__DIRECTIONS__: For this exercise, output only the lines between the "What Blender Python" line and the "PI = math.pi" line, both of them included, and skip all pictures.

________________________

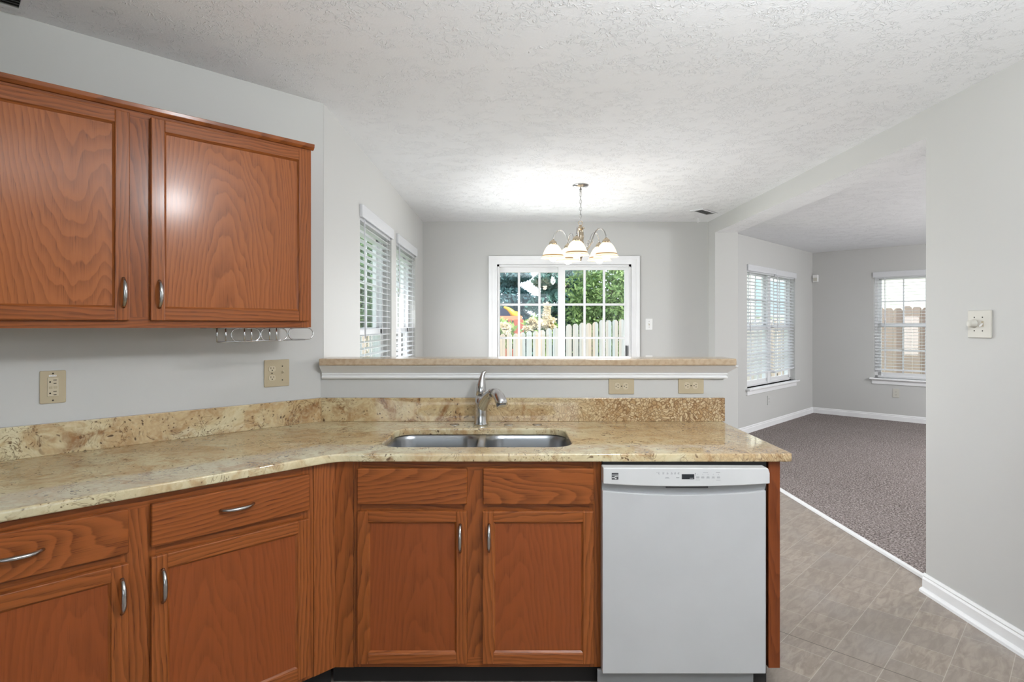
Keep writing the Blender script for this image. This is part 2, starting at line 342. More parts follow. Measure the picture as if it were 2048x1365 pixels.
class MB:
    def __init__(s): s.bm = bmesh.new()
    def _add(s, b, mat=0):
        for f in b.faces: f.material_index = mat
        me = bpy.data.meshes.new('tmp'); b.to_mesh(me); b.free(); s.bm.from_mesh(me); bpy.data.meshes.remove(me); return s
    def box(s, x0, x1, y0, y1, z0, z1, mat=0, bev=0.0, seg=2):
        b = bmesh.new()
        bmesh.ops.create_cube(b, size=1.0, matrix=Matrix.Translation(((x0 + x1) / 2, (y0 + y1) / 2, (z0 + z1) / 2)) @ Matrix.Diagonal((abs(x1 - x0), abs(y1 - y0), abs(z1 - z0), 1)))
        if bev: bmesh.ops.bevel(b, geom=list(b.edges), offset=bev, segments=seg, affect='EDGES', profile=0.5)
        return s._add(b, mat)
    def prism(s, poly, lo, hi, axis='Z', mat=0, bev=0.0):
        b = bmesh.new()
        mk = {'Z': lambda p, t: (p[0], p[1], t), 'Y': lambda p, t: (p[0], t, p[1]), 'X': lambda p, t: (t, p[0], p[1])}[axis]
        v0 = [b.verts.new(mk(p, lo)) for p in poly]; v1 = [b.verts.new(mk(p, hi)) for p in poly]
        k = len(poly)
        b.faces.new(v0[::-1]); b.faces.new(v1)
        for i in range(k): b.faces.new((v0[i], v0[(i + 1) % k], v1[(i + 1) % k], v1[i]))
        bmesh.ops.recalc_face_normals(b, faces=b.faces)
        if bev: bmesh.ops.bevel(b, geom=list(b.edges), offset=bev, segments=2, affect='EDGES', profile=0.5)
        return s._add(b, mat)
    def faces(s, verts, faces, mat=0, smooth=False):
        b = bmesh.new(); vs = [b.verts.new(v) for v in verts]
        for f in faces:
            ff = b.faces.new([vs[i] for i in f]); ff.smooth = smooth
        bmesh.ops.recalc_face_normals(b, faces=b.faces)
        return s._add(b, mat)
    def tube(s, path, rad, seg=10, closed=False, mat=0, sx=1.0, up=None, smooth=True):
        path = [Vector(p) for p in path]; k = len(path)
        rads = rad if isinstance(rad, (list, tuple)) else [rad] * k
        b = bmesh.new(); rings = []; nrm = None
        for i, p in enumerate(path):
            a = path[(i - 1) % k] if (closed or i) else p; c = path[(i + 1) % k] if (closed or i < k - 1) else p
            t = (c - a).normalized()
            if nrm is None:
                ref = Vector(up) if up else (Vector((0, 0, 1)) if abs(t.z) < 0.9 else Vector((1, 0, 0)))
                nrm = t.cross(ref).normalized()
            else: nrm = (nrm - t * nrm.dot(t)).normalized()
            bn = t.cross(nrm)
            rings.append([b.verts.new(p + (nrm * math.cos(2 * PI * j / seg) * sx + bn * math.sin(2 * PI * j / seg)) * rads[i]) for j in range(seg)])
        for i in range(k if closed else k - 1):
            r0, r1 = rings[i], rings[(i + 1) % k]
            for j in range(seg):
                f = b.faces.new((r0[j], r0[(j + 1) % seg], r1[(j + 1) % seg], r1[j])); f.smooth = smooth
        if not closed: b.faces.new(rings[0][::-1]); b.faces.new(rings[-1])
        bmesh.ops.recalc_face_normals(b, faces=b.faces)
        return s._add(b, mat)
    def lathe(s, prof, c=(0, 0, 0), seg=24, mat=0, axis='Z', mats=None):
        b = bmesh.new(); rings = []; c = Vector(c)
        for r, z in prof:
            ring = []
            for j in range(seg):
                a = 2 * PI * j / seg; x, y = r * math.cos(a), r * math.sin(a)
                ring.append(b.verts.new(c + (Vector((x, y, z)) if axis == 'Z' else Vector((x, z, y)) if axis == 'Y' else Vector((z, x, y)))))
            rings.append(ring)
        fm = []
        for i in range(len(prof) - 1):
            for j in range(seg):
                f = b.faces.new((rings[i][j], rings[i][(j + 1) % seg], rings[i + 1][(j + 1) % seg], rings[i + 1][j])); f.smooth = True
        for ring, rz in ((rings[0], prof[0]), (rings[-1], prof[-1])):
            if rz[0] > 1e-5 and prof[0] != prof[-1]: pass
        bmesh.ops.remove_doubles(b, verts=b.verts, dist=1e-6)
        bmesh.ops.recalc_face_normals(b, faces=b.faces)
        return s._add(b, mat)
    def sphere(s, c, r, mat=0, u=16, v=10, sc=(1, 1, 1)):
        b = bmesh.new(); bmesh.ops.create_uvsphere(b, u_segments=u, v_segments=v, radius=r, matrix=Matrix.Translation(c) @ Matrix.Diagonal((*sc, 1)))
        for f in b.faces: f.smooth = True
        return s._add(b, mat)
    def wallgrid(s, x0, x1, z0, z1, y0, y1, holes, mat=0):
        xs = sorted({x0, x1, *[h[0] for h in holes], *[h[1] for h in holes]}); zs = sorted({z0, z1, *[h[2] for h in holes], *[h[3] for h in holes]})
        for i in range(len(xs) - 1):
            for j in range(len(zs) - 1):
                cx, cz = (xs[i] + xs[i + 1]) / 2, (zs[j] + zs[j + 1]) / 2
                if any(h[0] < cx < h[1] and h[2] < cz < h[3] for h in holes): continue
                s.box(xs[i], xs[i + 1], y0, y1, zs[j], zs[j + 1], mat)
        return s

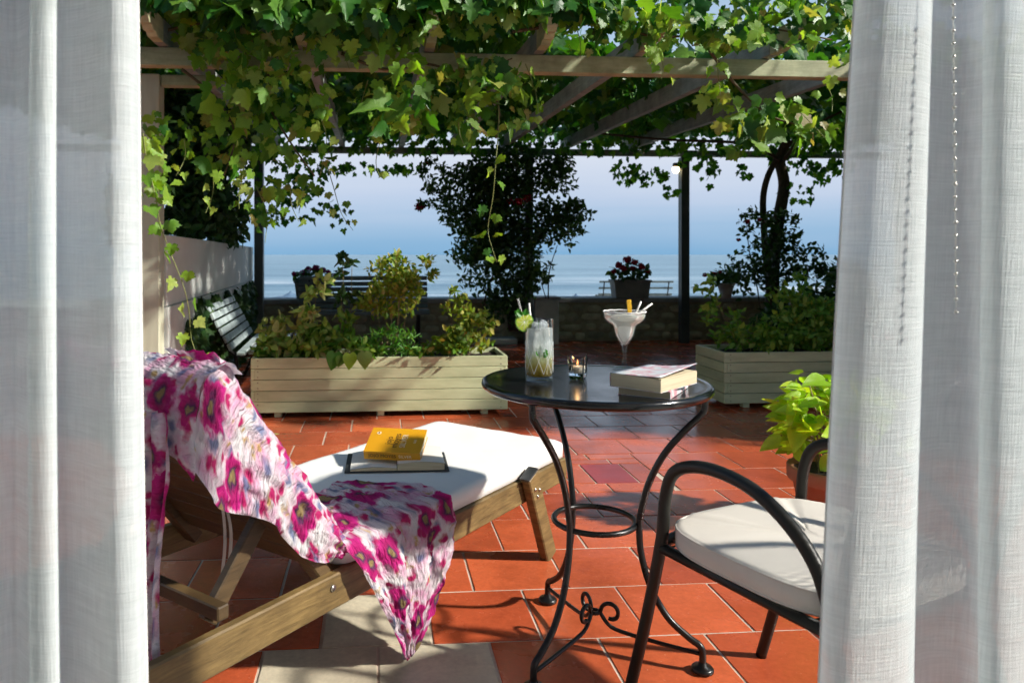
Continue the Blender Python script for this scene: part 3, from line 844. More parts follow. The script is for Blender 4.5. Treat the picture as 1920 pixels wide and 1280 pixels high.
# ================================================================== THINGS
# ---- painted planters, board by board
def planter(label, r0, r1, j0, j1, ztop, zbot=0.035):
    root = tag(empty('wooden_planter', T((r0 + r1) / 2, (j0 + j1) / 2)), label, 'planter', 'cream board planters under the pergola edge')
    nb, th = 5, 0.022
    bh = (ztop - zbot) / nb
    for k in range(nb):
        z = zbot + (k + 0.5) * bh; h = bh - 0.0035
        long_front = k % 2 == 0
        a = 0.0 if long_front else th + 0.001
        b = th + 0.001 if long_front else 0.0
        for (jj, s) in ((j0 + th / 2, 1), (j1 - th / 2, -1)):
            mb = MB(); mb.obox(T((r0 + r1) / 2, jj, z), (r1 - r0 - 2 * a, th, h), ROT_T, 0.0022); mb.build('board', M['planter_paint'], root)
        for rr in (r0 + th / 2, r1 - th / 2):
            mb = MB(); mb.obox(T(rr, (j0 + j1) / 2, z), (th, j1 - j0 - 2 * b, h), ROT_T, 0.0022); mb.build('board', M['planter_paint'], root)
    for rr in (r0 + 0.17, (r0 + r1) / 2, r1 - 0.15):
        for jj in (j0 + 0.05, j1 - 0.05):
            mb = MB(); mb.obox(T(rr, jj, zbot / 2 + 0.001), (0.045, 0.05, zbot - 0.002), ROT_T, 0.002); mb.build('foot', M['planter_paint'], root)
    sm = MB(); sm.lathe([(0.0045, 0.0), (0.0045, 0.0012), (0.003, 0.0018)], (0, 0, 0), 8, (True, True)); sme = sm.mesh('screw'); sme.materials.append(M['steel_dull'])
    for k in range(nb):
        for rr in (r0 + 0.045, r1 - 0.045):
            for dz in (-0.018, 0.018):
                o = bpy.data.objects.new('screw', sme); COL.objects.link(o); o.parent = root
                o.rotation_euler = (R(90), 0, TA); o.location = T(rr, j0 - 0.0002, zbot + (k + 0.5) * bh + dz) - Vector(root.location)
    n = 26; rows = []
    for i in range(8):
        rows.append([T(r0 + th + (r1 - r0 - 2 * th) * k / (n - 1), j0 + th + (j1 - j0 - 2 * th) * i / 7, ztop - 0.055 + 0.035 * random.random()) for k in range(n)])
    mb = MB(); v, f = grid_mesh('soil', rows); mb.add(v, f, True); mb.build('soil', M['soil'], root)
    return root
pl = G(470, 775, 0.035)
rL, jL = TR(pl)
planterL = planter('sunlit long cream planter of horizontal boards beside the white bench', rL, rL + 1.675, jL, jL + 0.46, 0.392)
prr = G(1358, 757, 0.035)
rR, jR = TR(prr)
planterR = planter('shaded cream planter half hidden behind the right curtain', rR, rR + 1.7, jR, jR + 0.46, 0.388)

# ---- benches
def slat_bench(label, origin, ang, length, paint, frame_mat, group, nback=6, nseat=5, zs=1.0, ys=1.0):
    """origin: middle of the seat front on the ground; ang turns local +y (the sitter's back) in plan"""
    root = tag(empty('slatted_bench', origin), label, 'bench', group)
    rot = Matrix.Rotation(ang, 3, 'Z'); o = Vector(origin)
    def q(x, y, z): return o + rot @ Vector((x, y * ys, z * zs))
    L = length / 2
    prof = [(0.02, 0.40), (0.09, 0.425), (0.165, 0.425), (0.24, 0.415), (0.315, 0.405)][:nseat]
    for (y, z) in prof:
        mb = MB(); mb.beam(q(-L, y, z), q(L, y, z), 0.062, 0.026, ch=0.004); mb.build('seat_slat', paint, root)
    for k in range(nback):
        t = k / (nback - 1)
        y = 0.385 + 0.13 * t; z = 0.46 + 0.32 * t
        mb = MB(); mb.beam(q(-L, y, z), q(L, y, z), 0.022, 0.05, up=rot @ Vector((0, 0.38, 0.92)), ch=0.004); mb.build('back_slat', paint, root)
    for x in (-L + 0.12, L - 0.12):
        mb = MB()
        mb.tube(catmull([q(x, 0.03, 0.0), q(x, 0.06, 0.2), q(x, 0.02, 0.375), q(x, 0.18, 0.39), q(x, 0.36, 0.385), q(x, 0.43, 0.50), q(x, 0.535, 0.79)], 5), 0.016, 6)
        mb.tube(catmull([q(x, 0.43, 0.0), q(x, 0.36, 0.2), q(x, 0.36, 0.385)], 5), 0.016, 6)
        mb.build('end_frame', frame_mat, root)
    return root
slat_bench('pale blue white slatted bench against the white garden wall', (-1.09, 5.98, 0), R(97), 1.28, M['bench_paint'], M['iron'], 'slatted benches', zs=0.86, ys=1.14)
b2 = P(680, 605, 8.25)
slat_bench('dark slatted bench in the shade behind the sunlit planter', (b2.x, 8.22, 0), R(4), 1.5, M['bench_dark'], M['iron'], 'slatted benches')
b3 = P(1183, 540, 19)
slat_bench('dark bench facing the sea behind the red geranium trough', (b3.x, 19.0, -0.40), R(180), 1.85, M['bench_dark'], M['iron'], 'slatted benches', nback=3)
# rolled beach parasols' tops peeping over the wall
for i, (px, py, d, lab) in enumerate(((1080, 553, 15, 'small blue parasol top on the beach right of the grey pillar'), (545, 548, 15, 'small blue parasol top on the beach left of the flower trough'))):
    c = P(px, py, d)
    root = tag(empty('beach_parasol', (c.x, c.y, -0.40)), lab, 'parasol', 'beach parasols')
    mb = MB(); mb.lathe([(0.24 if i == 0 else 0.5, -0.12), (0.16, -0.07), (0.03, 0.0), (0.008, 0.03)], c, 8, (False, True)); mb.build('canopy', M['parasol'], root)
    mb = MB(); mb.tube([(c.x, c.y, -0.40), (c.x, c.y, c.z)], 0.018, 8); mb.build('pole', M['steel'], root)

from mathutils import noise as mnz

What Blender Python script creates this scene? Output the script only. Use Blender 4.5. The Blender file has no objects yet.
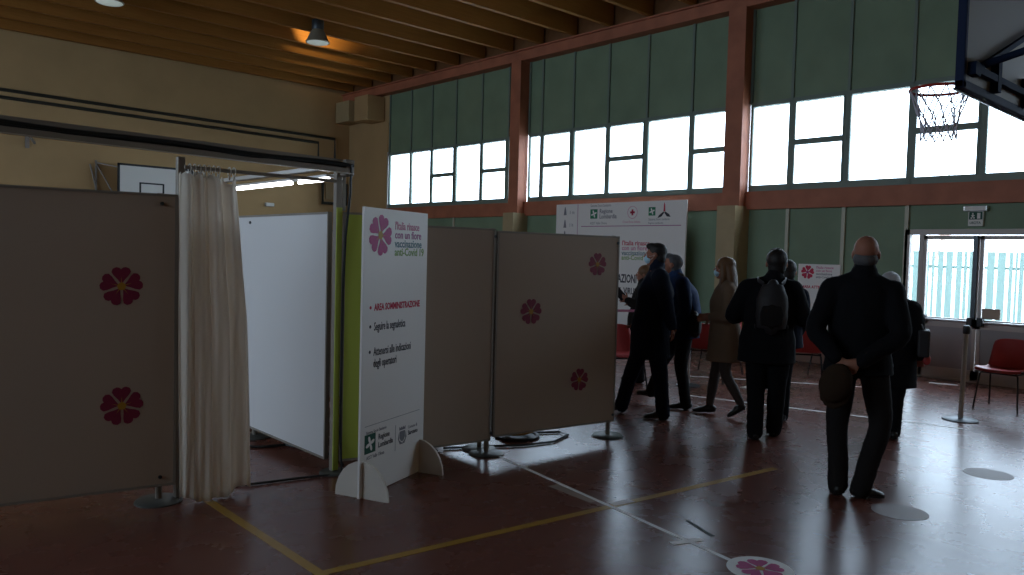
import bpy, bmesh, math, random
from mathutils import Vector, Matrix, noise
random.seed(7)
C = bpy.context.scene.collection
SC = bpy.context.scene
V = Vector
PI = math.pi

# ---------------------------------------------------------------- camera
YAW, PITCH, ROLL, FPX, EYE = math.radians(42.7), math.radians(2.4), math.radians(1.5), 784.0, 1.6
fw = V((math.sin(YAW)*math.cos(PITCH), math.cos(YAW)*math.cos(PITCH), -math.sin(PITCH)))
r0 = V((math.cos(YAW), -math.sin(YAW), 0)); u0 = r0.cross(fw)
cr = r0*math.cos(ROLL)+u0*math.sin(ROLL); cu = -r0*math.sin(ROLL)+u0*math.cos(ROLL)
cam = bpy.data.objects.new('camera', bpy.data.cameras.new('camera')); C.objects.link(cam)
cam.matrix_world = Matrix(((cr.x, cu.x, -fw.x, 0), (cr.y, cu.y, -fw.y, 0), (cr.z, cu.z, -fw.z, EYE), (0, 0, 0, 1)))
cam.data.sensor_width = 36; cam.data.lens = FPX/1024*36; cam.data.clip_end = 300
SC.camera = cam

# ---------------------------------------------------------------- exposure, sky, portals
SC.view_settings.view_transform = 'Standard'; SC.view_settings.look = 'None'
SC.view_settings.gamma = 1; SC.view_settings.use_curve_mapping = False
SC.view_settings.exposure = 0.12
SC.cycles.max_bounces = 10; SC.cycles.diffuse_bounces = 6; SC.cycles.glossy_bounces = 4
SC.cycles.transparent_max_bounces = 12; SC.cycles.use_denoising = True
SC.cycles.sample_clamp_indirect = 6; SC.cycles.caustics_reflective = False; SC.cycles.caustics_refractive = False
W = bpy.data.worlds.new('overcast_sky'); SC.world = W; W.use_nodes = True
bg = W.node_tree.nodes['Background']; bg.inputs[0].default_value = (0.69, 0.82, 1.0, 1); bg.inputs[1].default_value = 9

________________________

__PROBLEM SOLUTION__:
What Blender Python script creates this scene? Output the script only. Use Blender 4.5. The Blender file has no objects yet.
import bpy, bmesh, math, random
from mathutils import Vector, Matrix, noise
random.seed(7)
C = bpy.context.scene.collection
SC = bpy.context.scene
V = Vector
PI = math.pi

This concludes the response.